Monday, Nov. 06, 1939
Scotch Mist
Six months ago a ham show opened in Chicago. Last week it was still running there. It had become a civic institution. It had played to 150,000 people and grossed over $250,000. The theatre was sold out three weeks in advance, and it was a good bet that, before it was through, the show would break all records for Chicago business.
The answer was not that Chicago had lost its mind, but that the play's leading man was acting up. Moreover, he was not just any leading man, but the great John Barrymore--sometimes ill, sometimes tight, but always a trouper. Many a night he has rolled to the theatre, not sure of his legs, not sure of his lines, but certain that he could put on a good show of some sort. "Yep," says the doorman, "he arrives every night, dead or alive."
Proving as great an improviser as he was once an actor, he has turned the theatre into ad-Liberty Hall.
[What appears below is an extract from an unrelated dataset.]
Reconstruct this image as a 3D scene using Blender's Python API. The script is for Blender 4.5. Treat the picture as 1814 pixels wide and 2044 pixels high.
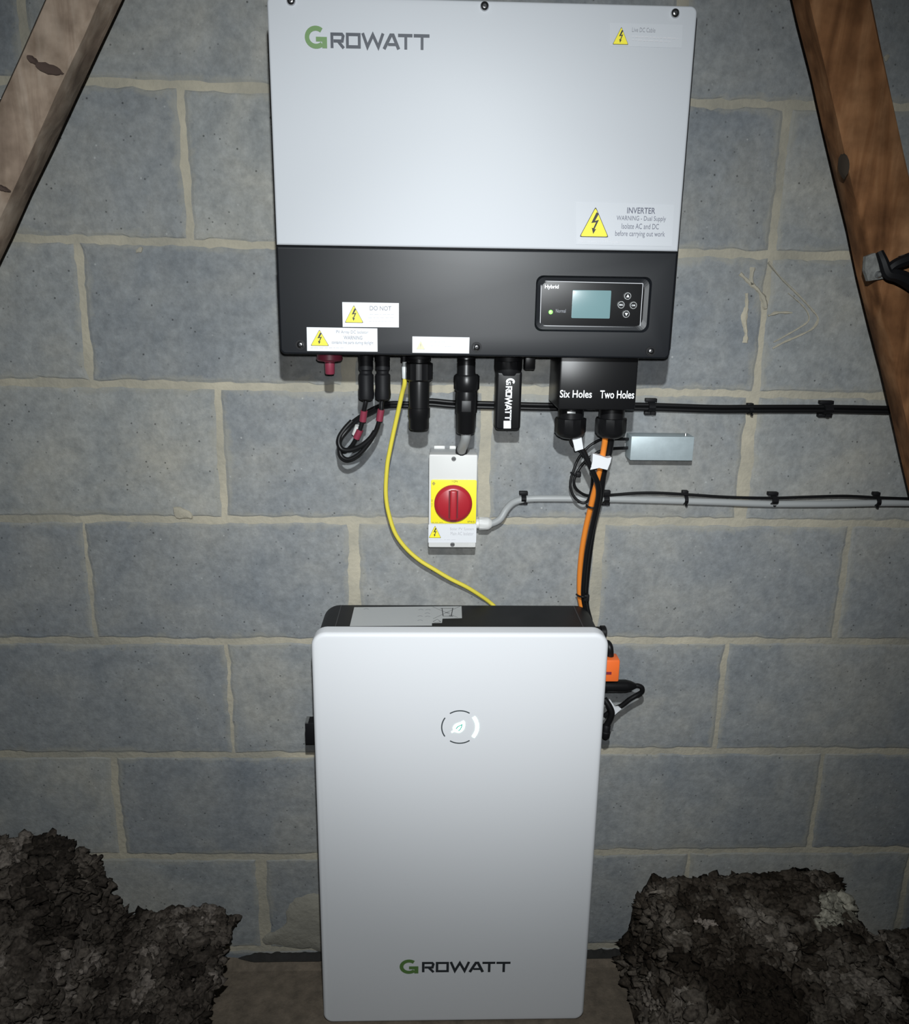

He says anything that comes into his head. When he is well wound up, My Dear Children may bumble on till after midnight. Once a fire engine sounded in the street. Sang out Barrymore: "I hope they get to the fire in time." Once he saw Ned Sparks in the audience. Walking to the footlights and pointing, Barrymore shouted: "There's that old bastard Ned Sparks." Once he couldn't hear the prompter in the wings, yelled: "Give those cues louder!" Once he said to the heroine: "I'll take you to ," couldn't remember "Lake Como."
Just then somebody in the audience sneezed. "That's it!" Barrymore called to the man down front--"Thank you!"
Sometimes, when he can't remember his lines, he delivers an address on how embarrassing it is to lose your memory. Once, unable to stand up, he played all through the show sitting down. Another time, when he couldn't even issue from dressing room to stage, he said: "Get me a wheel chair, I'll play Lionel."
Audiences eat it up. They complain to the box office only on those rare occasions when Barrymore plays his part straight.